The top-heavy University

The Board of Regents is finally reviewing pay packages for top administration.

Daily Editorial Board

With Tom Devine as its newest member, the University of Minnesota’s Board of Regents must move forward by addressing administrative compensation packages. Starting April 26, the board will convene a new committee to do just that.

The concern over executive compensation packages has haunted the University’s administration for years, with much criticism and little change. Earlier this year, the Minnesota Daily voiced this concern when outgoing athletics director Joel Maturi received what many have called a golden parachute. The state Legislature and now the Board of Regents have also expressed angst over pay packages for administrators on leave from the University. Many eventually return to faculty posts but are granted administrative salaries while on sabbatical.
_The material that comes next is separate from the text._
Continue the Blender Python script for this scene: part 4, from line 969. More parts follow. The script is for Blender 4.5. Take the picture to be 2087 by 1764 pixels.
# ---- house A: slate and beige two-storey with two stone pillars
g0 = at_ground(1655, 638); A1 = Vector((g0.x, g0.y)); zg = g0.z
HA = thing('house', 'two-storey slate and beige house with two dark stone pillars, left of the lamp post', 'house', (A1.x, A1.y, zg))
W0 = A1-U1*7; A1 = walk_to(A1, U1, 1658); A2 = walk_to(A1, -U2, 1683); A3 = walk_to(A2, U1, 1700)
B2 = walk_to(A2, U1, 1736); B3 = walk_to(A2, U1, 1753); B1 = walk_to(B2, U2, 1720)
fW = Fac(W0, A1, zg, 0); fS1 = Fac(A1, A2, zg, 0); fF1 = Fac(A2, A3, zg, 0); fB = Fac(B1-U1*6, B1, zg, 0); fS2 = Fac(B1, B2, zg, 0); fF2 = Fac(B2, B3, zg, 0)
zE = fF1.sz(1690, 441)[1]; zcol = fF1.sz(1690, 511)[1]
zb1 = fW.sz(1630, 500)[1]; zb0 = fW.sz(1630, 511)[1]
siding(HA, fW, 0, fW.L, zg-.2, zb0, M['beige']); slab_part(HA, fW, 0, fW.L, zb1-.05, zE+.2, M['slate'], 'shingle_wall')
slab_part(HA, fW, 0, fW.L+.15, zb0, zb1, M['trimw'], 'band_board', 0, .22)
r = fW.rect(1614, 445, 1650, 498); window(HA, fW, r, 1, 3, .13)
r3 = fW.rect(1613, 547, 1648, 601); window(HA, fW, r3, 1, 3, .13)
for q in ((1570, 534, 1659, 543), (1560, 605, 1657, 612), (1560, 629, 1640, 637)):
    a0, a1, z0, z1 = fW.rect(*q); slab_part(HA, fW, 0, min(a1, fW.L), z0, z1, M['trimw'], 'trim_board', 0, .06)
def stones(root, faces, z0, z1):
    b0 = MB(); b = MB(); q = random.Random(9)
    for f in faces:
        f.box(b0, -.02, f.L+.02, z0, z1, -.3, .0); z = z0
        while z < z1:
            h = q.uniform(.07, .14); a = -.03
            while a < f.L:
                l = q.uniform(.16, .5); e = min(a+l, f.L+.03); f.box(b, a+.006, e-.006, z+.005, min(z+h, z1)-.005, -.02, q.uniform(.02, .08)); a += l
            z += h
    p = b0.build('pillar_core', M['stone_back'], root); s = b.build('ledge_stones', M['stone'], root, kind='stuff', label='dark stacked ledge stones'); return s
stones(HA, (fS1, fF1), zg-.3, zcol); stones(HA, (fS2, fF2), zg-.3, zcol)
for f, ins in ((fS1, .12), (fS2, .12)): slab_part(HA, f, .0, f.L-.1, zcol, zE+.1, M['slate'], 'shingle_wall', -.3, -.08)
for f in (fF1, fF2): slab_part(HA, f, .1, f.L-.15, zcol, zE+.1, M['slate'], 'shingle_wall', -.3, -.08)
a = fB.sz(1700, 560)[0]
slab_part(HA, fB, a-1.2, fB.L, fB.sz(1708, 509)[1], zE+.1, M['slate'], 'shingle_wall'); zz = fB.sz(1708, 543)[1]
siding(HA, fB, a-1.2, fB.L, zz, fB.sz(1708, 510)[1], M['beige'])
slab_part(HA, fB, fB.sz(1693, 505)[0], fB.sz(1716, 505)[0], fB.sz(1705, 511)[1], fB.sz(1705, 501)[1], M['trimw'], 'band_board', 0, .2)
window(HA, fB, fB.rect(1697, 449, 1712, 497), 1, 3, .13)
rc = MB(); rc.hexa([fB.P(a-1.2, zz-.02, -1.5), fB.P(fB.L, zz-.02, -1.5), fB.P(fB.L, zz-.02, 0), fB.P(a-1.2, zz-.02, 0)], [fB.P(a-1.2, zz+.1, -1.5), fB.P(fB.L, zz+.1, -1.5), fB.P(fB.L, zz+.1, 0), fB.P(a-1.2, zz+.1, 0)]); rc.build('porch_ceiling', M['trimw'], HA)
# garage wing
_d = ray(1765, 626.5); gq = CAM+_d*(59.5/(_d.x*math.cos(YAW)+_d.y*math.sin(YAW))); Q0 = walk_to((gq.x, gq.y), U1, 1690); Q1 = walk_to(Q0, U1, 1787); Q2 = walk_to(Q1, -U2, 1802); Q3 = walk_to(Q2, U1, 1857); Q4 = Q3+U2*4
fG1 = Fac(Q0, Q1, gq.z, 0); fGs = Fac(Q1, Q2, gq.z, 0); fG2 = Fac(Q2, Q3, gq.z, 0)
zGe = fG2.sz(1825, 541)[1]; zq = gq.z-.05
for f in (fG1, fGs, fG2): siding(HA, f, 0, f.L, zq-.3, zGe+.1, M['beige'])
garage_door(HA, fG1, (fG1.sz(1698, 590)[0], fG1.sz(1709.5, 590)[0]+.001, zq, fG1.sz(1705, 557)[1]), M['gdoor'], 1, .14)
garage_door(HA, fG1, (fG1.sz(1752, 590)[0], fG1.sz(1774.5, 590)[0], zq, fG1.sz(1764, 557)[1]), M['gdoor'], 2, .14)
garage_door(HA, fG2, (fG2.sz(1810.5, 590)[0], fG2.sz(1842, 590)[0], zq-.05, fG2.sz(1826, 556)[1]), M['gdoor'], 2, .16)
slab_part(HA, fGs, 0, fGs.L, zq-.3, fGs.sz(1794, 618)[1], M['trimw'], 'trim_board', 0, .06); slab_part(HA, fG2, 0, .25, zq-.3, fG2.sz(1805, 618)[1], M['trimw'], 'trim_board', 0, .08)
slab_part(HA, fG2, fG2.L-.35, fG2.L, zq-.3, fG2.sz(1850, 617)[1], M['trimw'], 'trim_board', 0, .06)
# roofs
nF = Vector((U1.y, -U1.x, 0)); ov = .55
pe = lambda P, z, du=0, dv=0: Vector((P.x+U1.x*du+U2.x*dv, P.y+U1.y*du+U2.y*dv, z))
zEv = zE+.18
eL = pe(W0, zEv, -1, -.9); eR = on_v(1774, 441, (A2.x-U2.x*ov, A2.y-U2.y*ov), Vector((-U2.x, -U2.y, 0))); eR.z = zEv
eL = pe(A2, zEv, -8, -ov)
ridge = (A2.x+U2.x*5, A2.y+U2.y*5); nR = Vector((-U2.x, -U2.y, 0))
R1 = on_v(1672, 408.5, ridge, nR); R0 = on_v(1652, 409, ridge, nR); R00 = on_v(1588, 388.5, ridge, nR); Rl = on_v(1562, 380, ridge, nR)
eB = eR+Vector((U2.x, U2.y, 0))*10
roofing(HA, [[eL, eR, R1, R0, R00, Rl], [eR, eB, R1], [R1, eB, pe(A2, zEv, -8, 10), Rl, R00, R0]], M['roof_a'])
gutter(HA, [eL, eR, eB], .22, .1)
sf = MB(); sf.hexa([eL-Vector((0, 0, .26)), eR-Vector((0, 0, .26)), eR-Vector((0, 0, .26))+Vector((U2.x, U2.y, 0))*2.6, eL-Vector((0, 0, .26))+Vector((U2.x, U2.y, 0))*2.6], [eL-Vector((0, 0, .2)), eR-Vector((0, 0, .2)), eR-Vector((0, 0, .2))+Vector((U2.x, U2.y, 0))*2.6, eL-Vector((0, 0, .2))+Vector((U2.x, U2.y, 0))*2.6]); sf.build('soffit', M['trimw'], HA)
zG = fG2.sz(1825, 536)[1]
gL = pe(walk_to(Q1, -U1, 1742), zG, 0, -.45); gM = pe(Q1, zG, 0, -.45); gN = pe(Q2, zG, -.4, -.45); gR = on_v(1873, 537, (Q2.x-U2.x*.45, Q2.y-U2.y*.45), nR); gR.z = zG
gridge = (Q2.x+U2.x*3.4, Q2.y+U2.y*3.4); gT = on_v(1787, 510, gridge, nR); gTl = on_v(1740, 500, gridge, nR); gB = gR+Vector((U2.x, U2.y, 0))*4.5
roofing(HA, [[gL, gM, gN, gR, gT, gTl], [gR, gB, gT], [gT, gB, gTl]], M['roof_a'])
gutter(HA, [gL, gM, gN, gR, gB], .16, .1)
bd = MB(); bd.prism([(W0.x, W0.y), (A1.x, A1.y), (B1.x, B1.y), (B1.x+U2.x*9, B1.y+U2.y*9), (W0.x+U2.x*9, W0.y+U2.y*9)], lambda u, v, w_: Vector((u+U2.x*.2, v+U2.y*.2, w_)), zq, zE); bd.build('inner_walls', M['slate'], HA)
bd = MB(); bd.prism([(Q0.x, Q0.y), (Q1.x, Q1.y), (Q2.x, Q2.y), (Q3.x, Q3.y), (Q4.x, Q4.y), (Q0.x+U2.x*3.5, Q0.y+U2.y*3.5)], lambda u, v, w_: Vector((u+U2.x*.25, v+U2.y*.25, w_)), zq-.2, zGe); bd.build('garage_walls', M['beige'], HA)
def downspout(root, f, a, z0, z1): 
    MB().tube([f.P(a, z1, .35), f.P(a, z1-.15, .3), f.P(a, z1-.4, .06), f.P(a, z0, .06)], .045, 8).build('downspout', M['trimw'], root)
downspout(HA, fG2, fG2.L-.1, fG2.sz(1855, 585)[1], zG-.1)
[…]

While pay packages remain a concern, University administration has also become bloated over the past decade. Since 2001, administrative positions have increased by 52 percent while overall employment has risen only 11 percent. The notion of running the University like a business clearly hasn’t helped its efficiency.
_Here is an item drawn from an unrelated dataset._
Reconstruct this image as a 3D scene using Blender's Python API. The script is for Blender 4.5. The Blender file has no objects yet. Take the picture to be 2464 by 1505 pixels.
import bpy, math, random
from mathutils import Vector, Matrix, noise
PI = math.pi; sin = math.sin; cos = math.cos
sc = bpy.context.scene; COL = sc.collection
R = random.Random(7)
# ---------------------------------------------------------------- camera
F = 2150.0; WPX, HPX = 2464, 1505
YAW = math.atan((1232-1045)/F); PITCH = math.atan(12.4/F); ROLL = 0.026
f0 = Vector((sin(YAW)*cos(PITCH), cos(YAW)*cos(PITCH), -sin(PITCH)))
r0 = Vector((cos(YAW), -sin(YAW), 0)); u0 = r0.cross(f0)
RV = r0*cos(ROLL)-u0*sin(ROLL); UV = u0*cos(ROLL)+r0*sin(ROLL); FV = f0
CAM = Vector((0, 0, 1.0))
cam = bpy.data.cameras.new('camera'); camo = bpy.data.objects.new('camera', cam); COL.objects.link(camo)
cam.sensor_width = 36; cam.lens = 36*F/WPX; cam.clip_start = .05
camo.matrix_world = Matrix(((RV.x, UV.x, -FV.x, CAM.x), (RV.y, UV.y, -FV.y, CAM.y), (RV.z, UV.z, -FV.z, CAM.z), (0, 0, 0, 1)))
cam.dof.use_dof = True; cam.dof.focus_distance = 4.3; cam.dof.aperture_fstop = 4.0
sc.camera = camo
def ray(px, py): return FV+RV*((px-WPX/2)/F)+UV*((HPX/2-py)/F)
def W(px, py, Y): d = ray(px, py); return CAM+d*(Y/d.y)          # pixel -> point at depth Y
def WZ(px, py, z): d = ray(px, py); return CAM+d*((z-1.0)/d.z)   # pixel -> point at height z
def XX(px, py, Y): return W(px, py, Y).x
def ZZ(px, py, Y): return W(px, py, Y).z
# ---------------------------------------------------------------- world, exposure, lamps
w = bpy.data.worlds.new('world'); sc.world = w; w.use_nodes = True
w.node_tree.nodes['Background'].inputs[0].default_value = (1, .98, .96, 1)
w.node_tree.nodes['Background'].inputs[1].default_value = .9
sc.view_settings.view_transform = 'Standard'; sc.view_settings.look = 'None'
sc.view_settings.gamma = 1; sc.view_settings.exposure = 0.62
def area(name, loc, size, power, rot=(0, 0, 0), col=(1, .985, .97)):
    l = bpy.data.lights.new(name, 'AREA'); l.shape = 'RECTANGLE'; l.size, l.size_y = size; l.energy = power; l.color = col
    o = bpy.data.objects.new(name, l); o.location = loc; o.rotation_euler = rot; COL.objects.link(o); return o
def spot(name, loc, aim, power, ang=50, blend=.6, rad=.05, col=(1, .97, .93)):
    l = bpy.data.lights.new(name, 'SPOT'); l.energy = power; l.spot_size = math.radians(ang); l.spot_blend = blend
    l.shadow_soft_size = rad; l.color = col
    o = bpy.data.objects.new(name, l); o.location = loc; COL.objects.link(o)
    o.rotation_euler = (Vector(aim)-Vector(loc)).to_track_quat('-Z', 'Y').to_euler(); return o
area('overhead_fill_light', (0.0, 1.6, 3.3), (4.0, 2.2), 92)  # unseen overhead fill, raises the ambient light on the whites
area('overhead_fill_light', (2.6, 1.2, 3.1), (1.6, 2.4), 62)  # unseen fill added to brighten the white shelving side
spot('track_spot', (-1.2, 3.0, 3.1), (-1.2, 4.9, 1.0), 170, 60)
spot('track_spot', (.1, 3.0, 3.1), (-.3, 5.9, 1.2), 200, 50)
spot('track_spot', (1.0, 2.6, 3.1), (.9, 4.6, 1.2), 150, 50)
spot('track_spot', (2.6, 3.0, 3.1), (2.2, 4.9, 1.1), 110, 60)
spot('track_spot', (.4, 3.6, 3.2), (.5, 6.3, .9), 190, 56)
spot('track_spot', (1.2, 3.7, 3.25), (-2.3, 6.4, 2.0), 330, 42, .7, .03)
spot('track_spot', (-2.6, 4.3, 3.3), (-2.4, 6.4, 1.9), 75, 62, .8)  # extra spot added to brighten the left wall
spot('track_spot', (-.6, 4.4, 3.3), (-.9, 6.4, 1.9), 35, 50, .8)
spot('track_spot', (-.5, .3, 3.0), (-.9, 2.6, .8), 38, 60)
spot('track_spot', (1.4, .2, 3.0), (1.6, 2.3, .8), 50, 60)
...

The lack of attention to rising administrative costs is often defended by the need to attract and retain top talent at a time when public funding for the University is waning. This argument fails to note the sacrifices made by many talented, non-administrative employees over the past few years. Like the many concerns raised on campus in recent years, administrative pay packages and bureaucratic largesse must also be understood through the lens of rising tuition and overall costs to students and families. As college costs continue to increase, the Board of Regents must scrutinize pay at the top.